Electrospun polyvinyl alcohol/chitosan nanofibers modified with carbon nanotubes and sliver particles for electrochemical sensor application

Polyvinyl alcohol (PVA)/chitosan (CS) nanofibers modified with carbon nanotubes (CNT) and silver (Ag) particles are electrospun onto a graphite plate (GP) substrate to form the PVA-CS-CNT-Ag/GP electrode for electrochemical sensor application. Microstructure characterization demonstrates that PVA-CS nanofibers exhibit a loose and porous network structure, significantly improving the effective reaction surface area.
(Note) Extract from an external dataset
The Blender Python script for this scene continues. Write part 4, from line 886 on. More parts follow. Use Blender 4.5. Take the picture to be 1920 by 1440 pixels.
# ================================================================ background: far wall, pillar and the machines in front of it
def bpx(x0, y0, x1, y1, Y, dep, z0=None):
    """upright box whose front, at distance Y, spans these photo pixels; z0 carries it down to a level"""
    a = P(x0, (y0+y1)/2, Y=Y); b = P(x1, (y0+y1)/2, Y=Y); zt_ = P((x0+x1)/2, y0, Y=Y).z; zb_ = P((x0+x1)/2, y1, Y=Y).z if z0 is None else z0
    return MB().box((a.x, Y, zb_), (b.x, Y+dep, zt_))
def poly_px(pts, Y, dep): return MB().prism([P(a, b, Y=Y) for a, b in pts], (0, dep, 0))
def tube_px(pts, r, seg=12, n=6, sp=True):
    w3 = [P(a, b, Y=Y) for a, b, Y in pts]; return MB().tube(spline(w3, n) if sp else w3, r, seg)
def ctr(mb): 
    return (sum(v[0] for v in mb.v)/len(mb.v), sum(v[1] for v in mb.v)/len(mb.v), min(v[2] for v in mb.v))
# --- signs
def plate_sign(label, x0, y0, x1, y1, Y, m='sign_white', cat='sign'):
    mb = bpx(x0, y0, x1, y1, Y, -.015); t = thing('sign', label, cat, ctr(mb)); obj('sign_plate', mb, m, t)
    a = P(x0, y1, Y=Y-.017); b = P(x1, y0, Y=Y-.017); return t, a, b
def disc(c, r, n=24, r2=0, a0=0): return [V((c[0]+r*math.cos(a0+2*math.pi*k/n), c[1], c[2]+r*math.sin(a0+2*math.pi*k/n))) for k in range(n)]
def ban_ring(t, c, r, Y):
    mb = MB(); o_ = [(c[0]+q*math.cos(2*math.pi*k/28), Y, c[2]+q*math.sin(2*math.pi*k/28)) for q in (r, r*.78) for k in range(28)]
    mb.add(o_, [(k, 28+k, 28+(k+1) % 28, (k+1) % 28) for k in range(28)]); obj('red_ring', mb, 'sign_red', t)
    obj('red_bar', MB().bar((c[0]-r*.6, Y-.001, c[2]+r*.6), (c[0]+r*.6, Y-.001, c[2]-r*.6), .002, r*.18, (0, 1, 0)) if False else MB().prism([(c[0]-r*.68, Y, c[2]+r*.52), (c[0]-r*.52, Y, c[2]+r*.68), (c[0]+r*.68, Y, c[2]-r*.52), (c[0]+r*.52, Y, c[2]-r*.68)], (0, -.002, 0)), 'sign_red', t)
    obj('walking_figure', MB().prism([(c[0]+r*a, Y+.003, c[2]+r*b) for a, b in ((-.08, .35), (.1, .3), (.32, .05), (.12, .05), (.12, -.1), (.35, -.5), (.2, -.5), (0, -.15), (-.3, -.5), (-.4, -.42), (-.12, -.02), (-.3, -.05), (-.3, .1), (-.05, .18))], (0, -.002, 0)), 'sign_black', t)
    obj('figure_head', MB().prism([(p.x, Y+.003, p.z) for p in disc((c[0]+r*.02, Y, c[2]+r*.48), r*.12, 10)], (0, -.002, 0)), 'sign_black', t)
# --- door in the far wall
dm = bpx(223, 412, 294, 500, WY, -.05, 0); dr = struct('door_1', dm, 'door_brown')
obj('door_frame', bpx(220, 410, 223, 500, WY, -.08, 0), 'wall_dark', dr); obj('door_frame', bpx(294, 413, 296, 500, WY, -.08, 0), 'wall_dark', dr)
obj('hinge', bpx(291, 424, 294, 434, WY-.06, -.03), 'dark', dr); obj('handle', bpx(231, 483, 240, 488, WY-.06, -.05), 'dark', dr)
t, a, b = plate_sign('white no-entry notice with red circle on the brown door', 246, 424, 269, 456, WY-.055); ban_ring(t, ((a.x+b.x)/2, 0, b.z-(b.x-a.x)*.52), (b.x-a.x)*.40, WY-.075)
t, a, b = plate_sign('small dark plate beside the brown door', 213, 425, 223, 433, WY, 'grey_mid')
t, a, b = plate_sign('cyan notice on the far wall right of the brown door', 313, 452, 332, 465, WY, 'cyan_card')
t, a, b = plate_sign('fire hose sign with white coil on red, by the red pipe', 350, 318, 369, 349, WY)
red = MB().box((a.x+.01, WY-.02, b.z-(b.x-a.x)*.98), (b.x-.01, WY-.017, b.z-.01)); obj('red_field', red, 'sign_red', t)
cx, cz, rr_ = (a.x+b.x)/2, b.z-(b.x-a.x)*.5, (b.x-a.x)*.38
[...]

Electrochemical measurements show the PVA-CS-CNT-Ag/GP electrode exhibits the limit of detection of 23.2 mu M, the linear range of 65-176,460 mu M and the sensitivity of 3.3945 mu A cm- 2 mM- 1. Anti-interference test results show that the sensor has high selectivity towards H2O2. Stability test results indicate that the sensor exhibits good stability, as evidenced by the response current of 83.94 % after a period of 30 days. Simulation calculations indicate that PVA-CS-CNT-Ag exhibits lower interfacial energy (-2.3293 eV) compared to PVA-CS-CNT (-0.3674 eV) and PVA-CS-Ag (-0.7646 eV), smaller band gap (0.318 eV) compared to PVA-CS (3.640 eV), higher density of states at Fermi level (14.7332 electrons/eV) than others. Experimental measurements and simulation calculations indicate that PVA-CS-CNT-Ag electrospun nanofibers exhibit promising potential as an electroactive material for the electrochemical detection of H2O2.